Once upon a time, I wrote this. Now, I've cleaned it up a bit since that rough draft, and get this - actually submitted it to a magazine. Yikes. That's my first little tiptoe into the publishing world, so we'll see how it goes. I won't hear from them for a few months, though, so I'm not looking for results any time soon.
Whatcha think?
I dropped my bag onto the sand, and gazed out at the sinking sun. My chair sat within reach of the lapping waves, and with a sigh of relief, I settled in comfortably. My toes wriggled down in the soggy sand of their own volition, as waves flirted softly with my feet. My hands stretched over stomach, now rounded with pregnancy.
Gulls cried high above, soaring in graceful arcs. Sun-kissed children combed the shore for one last shell, as parents began to gather their now salty belongings. Crabs scuttled playfully in the fading light, and a school of tiny fish hid in the faint shadow of my chair. I watched lazily as forgotten sandcastles were slowly swept away by the relentless tide. As the waters claimed each crumbling turret, my troubles followed. My worries and fears drifted far into the sea, far from me.
Clouds abandoned their fluffy whiteness, and gleefully donned pinks and oranges and yellows. The parade of colors stretched over the ocean, filling the breadth of the sky. Sunset waited, fashionably late, until we all held our breath for her entrance.
As I sat beneath the canopy of day’s end, I took a picture in my mind. I memorized each detail, each taste and texture and smell. It's all still there, though the memory is but a shadow of the brilliance.
I left the beach knowing I'd never be able to recreate the moment, not entirely. Life was around me, and inside me, for the very first time. In that instant, I was joined with the elements and creatures in their endless cycles. It changed me. The peace and beauty imprinted on my soul. I carry that with me always, a souvenir, hidden deep within.
And now, when I look at my child, with her bright smile and golden curls, I know that I am not the only one who carries the mark of our perfect day. For she shines like the sun, and she smells like the breeze. She soars like a bird, and she has colors in her soul that rival the setting sun.

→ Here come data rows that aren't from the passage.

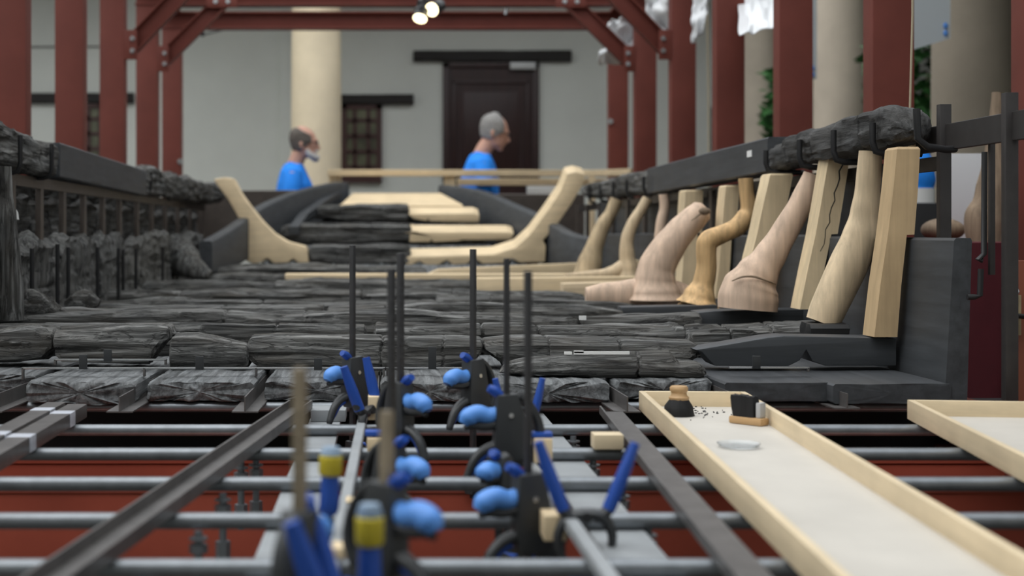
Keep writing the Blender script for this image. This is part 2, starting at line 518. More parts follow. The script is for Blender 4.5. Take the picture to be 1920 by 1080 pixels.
def door():
    x0, x1 = xat(830, YW), xat(1010, YW); z1 = zat(118, YW)
    root = empty('door_1', ((x0 + x1) / 2, YW, 0)); root['kind'] = 'structure'
    m = MB()
    m.bx(x0 - 0.0, x0 + 0.06, YW - 0.05, YW + 0.02, 0, z1, .006).bx(x1 - 0.06, x1, YW - 0.05, YW + 0.02, 0, z1, .006).bx(x0, x1, YW - 0.05, YW + 0.02, z1 - 0.05, z1, .006)
    part(m, 'door_frame', 'door', root)
    m = MB().bx(x0 + 0.06, x1 - 0.06, YW - 0.025, YW + 0.02, 0, z1 - 0.05)
    for (a, b_, c, d) in ((x0 + .09, x1 - .09, 1.32, z1 - .17), (x0 + .09, x1 - .09, 0.2, 1.2)):
        for q in ((a, a + .03, c, d), (b_ - .03, b_, c, d), (a, b_, c, c + .03), (a, b_, d - .03, d)):
            m.bx(q[0], q[1], YW - 0.04, YW - 0.02, q[2], q[3], .008)
        m.bx(a + .1, b_ - .1, YW - 0.035, YW - 0.02, c + .1, d - .1, .012)
    part(m, 'door_leaf', 'door', root)
    m = MB().bx(xat(955, YW), xat(1003, YW), YW - 0.10, YW - 0.04, zat(132, YW), zat(119, YW), .008)
    part(m, 'door_closer', plain('closer_aluminium', (0.55, 0.55, 0.54), 0.4, 0.2), root)
door()
def lintel(x0, x1, y0, y1, label):
    m = MB().timber((xat(x0, YW), YW - 0.02), (xat(x1, YW), YW - 0.02), zat(y1, YW), zat(y0, YW), 0.10, 0.008, x0, 0.004, 30, 16)
    single(m, 'lintel', 'lintel', label, 'lintel')
lintel(775, 1070, 96, 116, 'long dark oak lintel over the dark red-brown door')
lintel(640, 775, 178, 196, 'dark oak lintel over the small window right of the cream column')
lintel(40, 252, 175, 194, 'dark oak lintel on the far left behind the red posts')
def window(n, x0, x1, y0, y1, nx, ny):
    X0, X1, Z0, Z1 = xat(x0, YW), xat(x1, YW), zat(y1, YW), zat(y0, YW)
    root = empty('window_%d' % n, ((X0 + X1) / 2, YW, Z0)); root['kind'] = 'structure'
    m = MB().bx(X0, X0 + .05, YW - .04, YW + .02, Z0, Z1).bx(X1 - .05, X1, YW - .04, YW + .02, Z0, Z1).bx(X0, X1, YW - .04, YW + .02, Z1 - .04, Z1).bx(X0, X1, YW - .06, YW + .02, Z0, Z0 + .07)
    for i in range(1, nx): xx = X0 + (X1 - X0) * i / nx; m.bx(xx - .018, xx + .018, YW - .035, YW - .005, Z0, Z1)
    for i in range(1, ny): zz = Z0 + (Z1 - Z0) * i / ny; m.bx(X0, X1, YW - .035, YW - .005, zz - .016, zz + .016)
    part(m, 'window_frame', 'window_frame', root)
    part(MB().bx(X0, X1, YW - .02, YW - .012, Z0, Z1), 'pane', 'pane', root)
window(1, 640, 716, 197, 343, 3, 5)
window(2, 110, 196, 195, 335, 3, 5)

def column(px, Y, dia, label, mat, plinth=True):
    x = xat(px, Y); r = dia / 2
    root = empty('round_column', (x, Y, 0), label, 'column')
    prof = [(r * 1.0, 0.25), (r * 1.0, 1.0), (r * 0.985, 2.0), (r * 0.95, 3.35), (r * 1.02, 3.36), (r * 1.02, 3.42)]
    part(MB().lathe((x, Y, 0), prof, 40), 'shaft', mat, root)
    part(MB().bx(x - r * 1.3, x + r * 1.3, Y - r * 1.3, Y + r * 1.3, 0, 0.14, .01).lathe((x, Y, 0.14), [(r * 1.25, 0), (r * 1.3, 0.05), (r * 1.1, 0.11)], 40), 'base', mat, root)
    part(MB().bx(x - r * 1.25, x + r * 1.25, Y - r * 1.25, Y + r * 1.25, 3.42, 3.55, .01), 'capital', mat, root)
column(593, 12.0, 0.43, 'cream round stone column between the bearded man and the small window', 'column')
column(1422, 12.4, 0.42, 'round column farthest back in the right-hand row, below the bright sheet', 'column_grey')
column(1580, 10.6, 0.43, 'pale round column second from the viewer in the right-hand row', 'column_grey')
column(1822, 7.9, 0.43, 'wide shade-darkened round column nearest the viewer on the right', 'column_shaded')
# portico on the right side; its unseen near part widened to shade the column
m = MB().bx(3.2, 7.5, 9.0, 11.65, 3.55, 3.75).bx(2.55, 7.5, 1.0, 9.0, 3.55, 3.75); single(m, 'ceiling_right_widened', 'ceiling', kind='structure')
m = MB().bx(7.2, 7.5, 1.0, YW, 0, 4.2); single(m, 'wall_right', 'wall', kind='structure')

def shrub(c, r, seed, label):
    rr = random.Random(seed)
    root = empty('leafy_shrub', (c[0], c[1], 0), label, 'shrub')
    m = MB()
    for k in range(5):
        m.tube([(c[0], c[1], 0), (c[0] + rr.uniform(-.1, .1), c[1] + rr.uniform(-.1, .1), c[2] * .6), (c[0] + rr.uniform(-.5, .5) * r, c[1] + rr.uniform(-.5, .5) * r, c[2])], [.02, .015, .006], 6)
    part(m, 'stem', 'bark', root)
    m = MB()
    for k in range(900):
        d = Vector((rr.gauss(0, 1), rr.gauss(0, 1), rr.gauss(0, 1))).normalized() * r * rr.uniform(.55, 1)
        p = Vector(c) + Vector((d.x, d.y, d.z * 1.35))
        a = Vector((rr.gauss(0, 1), rr.gauss(0, 1), rr.gauss(0, .6))).normalized(); b_ = a.cross(Vector((rr.gauss(0, 1), rr.gauss(0, 1), rr.gauss(0, 1)))).normalized()
        L = rr.uniform(.06, .11)
        m.add([p - a * L, p + b_ * L * .4, p + a * L, p - b_ * L * .4], [(0, 1, 2, 3)])
    part(m, 'foliage', 'leaf', root)
shrub((xat(1525, 11.6), 11.6, 2.0), 0.42, 3, 'green bush seen between two red posts, left of the pale column')
shrub((xat(1736, 9.6), 9.6, 2.05), 0.42, 4, 'green bush seen past the end of the right gunwale, left of the shaded column')

# white sheets on the right
def crumpled_sheet(corners, seed, amp, label, name='plastic_sheet', n=26):
    a, b_, c, d = [Vector(p) for p in corners]     # tl, tr, br, bl
    nrm = (b_ - a).cross(d - a).normalized()
    m = MB(); vs = []; fs = []
    for i in range(n + 1):
        for j in range(n + 1):
            u, v = j / n, i / n
            p = (a * (1 - u) + b_ * u) * (1 - v) + (d * (1 - u) + c * u) * v
            q = Vector((u * 3.1 + seed, v * 3.1, seed))
            p += nrm * amp * (noise.noise(q) + .5 * noise.noise(q * 2.7)) + (b_ - a) * .06 * noise.noise(q + Vector((9, 9, 9)))
            vs.append(p)
    for i in range(n):
        for j in range(n):
            k = i * (n + 1) + j
            fs.append((k, k + 1, k + n + 2, k + n + 1))
    m.add(vs, fs)
    o = single(m, name, 'plastic_sheet', label, 'sheet', angle=180)
    md = o.modifiers.new('thickness', 'SOLIDIFY'); md.thickness = 0.004
    return o
crumpled_sheet([at(1140, 42, 9.6), at(1200, 28, 9.5), at(1192, 112, 9.5), at(1124, 122, 9.6)], 1, .12, 'small crumpled white plastic sheet bunched behind the right brace')
crumpled_sheet([at(1205, -60, 8.6), at(1310, -60, 8.5), at(1290, 95, 8.5), at(1218, 85, 8.6)], 2, .14, 'crumpled white plastic sheet hanging between the two right braces')
crumpled_sheet([at(1296, -40, 7.9), at(1345, -60, 7.8), at(1316, 60, 7.8), at(1298, 82, 7.9)], 5, .05, 'thin strip of white plastic hanging left of a red post')
crumpled_sheet([at(1385, -40, 7.6), at(1470, -40, 7.6), at(1465, 46, 6.5), at(1385, 68, 6.5)], 9, .02, 'smooth white sheet standing in for bright sky in front of the back right column')  # tilted upward to brighten; stands in for a patch of sky
def hanging_panel(pts, Y, label, dots):
    root = empty('hanging_panel', at((pts[0][0] + pts[1][0]) / 2, pts[2][1], Y), label, 'panel')
    poly = [tuple(at(x, y, Y)[k] for k in (0, 2)) for x, y in pts]
    m = MB().prism(poly, 0.012, lambda a, b_, c: Vector((a, Y + c, b_)))
    part(m, 'board', plain('pale_blue_grey_board_%d' % pts[0][0], (0.50, 0.54, 0.56), 0.6), root)
    if dots:
        mm = MB()
        for (x, y) in dots: p = at(x, y, Y - .012); mm.ball(p, .012, .004, .016, 10)
        part(mm, 'blue_mark', 'sky_blue', root)
    return root
hanging_panel([(1707, -40), (1781, -40), (1781, 72), (1707, 95)], 7.2, 'pale hanging board beside the rope at top right', [(1773, 48), (1773, 62)])
hanging_panel([(1512, -40), (1531, -40), (1531, 148), (1512, 152)], 9.0, 'narrow pale hanging board left of the pale round column', [(1524, 128), (1524, 140)])

# cable on the left wall
m = MB().tube([at(40, 88, YW - .02), at(230, 87, YW - .02)], .006, 6); single(m, 'wall_cable', 'angle_steel', 'thin cable along the grey wall behind the left posts', 'cable')
m = MB().tube([at(378, 66, 11.2), at(470, 44, 11.6)], .006, 6); m.ball(at(380, 64, 11.2), .02); single(m, 'ceiling_cable', 'black_rubber', 'thin dark cable sloping under the back crossbeam at upper left', 'cable')

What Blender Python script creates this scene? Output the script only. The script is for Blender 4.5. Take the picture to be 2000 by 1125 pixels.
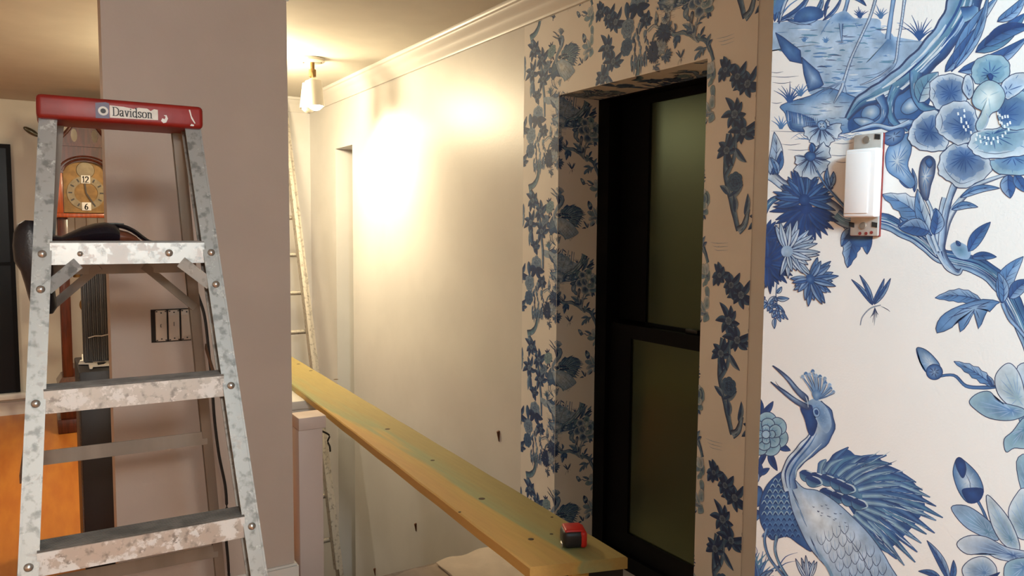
import bpy, bmesh, math, random
from mathutils import Vector, Matrix
random.seed(7)
D = bpy.data
C = bpy.context.scene.collection
for o in list(D.objects): D.objects.remove(o, do_unlink=True)

# ------------------------------------------------------------------ camera
CAMH = 1.45
FPX = 1500.0
yaw, pit, roll = math.radians(31.9), math.radians(4.4), 0.0079
fw = Vector((math.sin(yaw)*math.cos(pit), math.cos(yaw)*math.cos(pit), -math.sin(pit)))
r0 = Vector((math.cos(yaw), -math.sin(yaw), 0)); u0 = r0.cross(fw)
rt = (math.cos(roll)*r0 + math.sin(roll)*u0); up = rt.cross(fw)
CAM = Vector((0, 0, CAMH))
cd = D.cameras.new('camera'); cam = D.objects.new('camera', cd); C.objects.link(cam)
cd.sensor_width = 36.0; cd.lens = FPX/2000*36; cd.clip_start = 0.02
M3 = Matrix((rt, up, -fw)).transposed().to_4x4(); M3.translation = CAM
cam.matrix_world = M3
S = bpy.context.scene; S.camera = cam

# ------------------------------------------------------------------ world, lights, exposure
w = D.worlds.new('world'); S.world = w; w.use_nodes = True
bg = w.node_tree.nodes['Background']; bg.inputs[0].default_value = (0.5, 0.36, 0.24, 1); bg.inputs[1].default_value = 0.05
S.view_settings.view_transform = 'Standard'; S.view_settings.look = 'None'
S.view_settings.gamma = 1.0; S.view_settings.use_curve_mapping = False
S.view_settings.exposure = 0.0
def light(name, kind, loc, power, col, size=0.1, to=None, **k):
    l = D.lights.new(name, kind); l.energy = power; l.color = col
    if kind == 'AREA': l.shape = 'DISK'; l.size = size
    else: l.shadow_soft_size = size
    for a, b in k.items(): setattr(l, a, b)
    o = D.objects.new(name, l); C.objects.link(o); o.location = loc
    if to is not None: o.rotation_euler = (Vector(to)-Vector(loc)).to_track_quat('-Z', 'Y').to_euler()
    return o
# lamp of the room the photographer stands in (behind), added cool fill for the near wall, left room and hall lights
light('lamp_room', 'POINT', (-0.10, -1.9, 2.24), 175, (1.0, 0.96, 0.89), 0.12)
light('fill_near', 'POINT', (0.32, -0.25, 1.80), 35, (0.44, 0.79, 1.0), 0.10)  # added fill, brightens and cools the near wallpaper
light('lamp_left_room', 'AREA', (-0.9, 5.2, 2.34), 19, (1.0, 0.88, 0.70), 0.4, to=(-0.9, 5.2, 0))
light('lamp_hall', 'POINT', (1.02, 4.35, 2.18), 62, (1.0, 0.82, 0.52), 0.11)

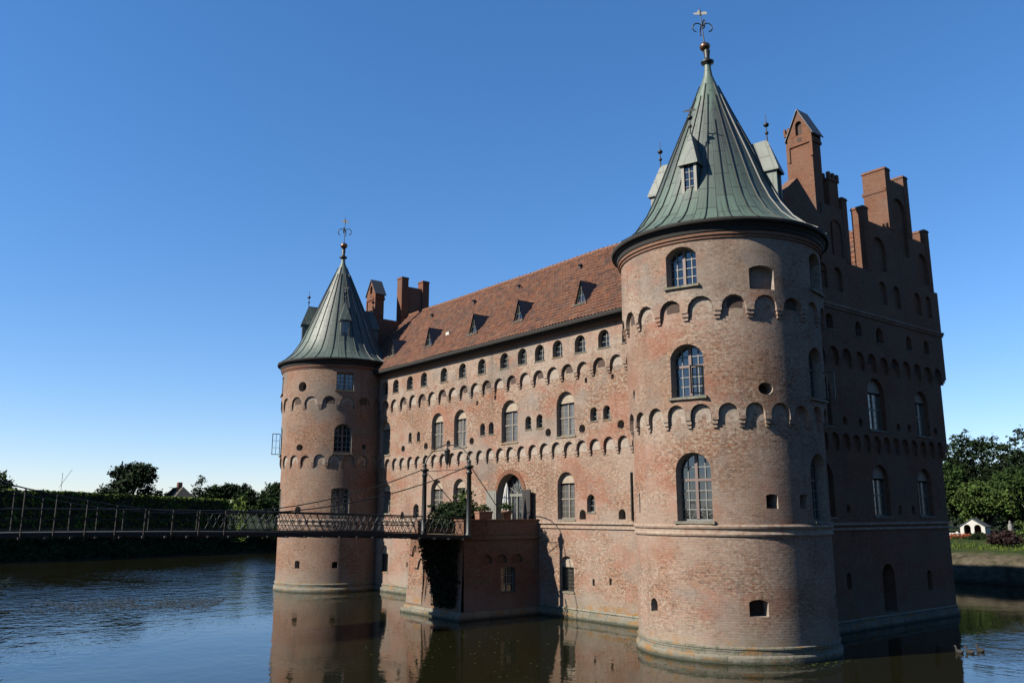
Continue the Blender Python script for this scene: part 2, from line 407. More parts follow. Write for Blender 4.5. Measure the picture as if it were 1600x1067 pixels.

That day, so perfect and beautiful, passed swiftly into a memory. But my daughter? Her light stretches into a lifetime.
shan-
as i began to read it, i thought, funny, this is exactly how i always think of shannon when she was living in savannah waiting for wrennie. As I read further, I realized it WAS you. My dreams of you during that time and your reality was right on. Its beautiful.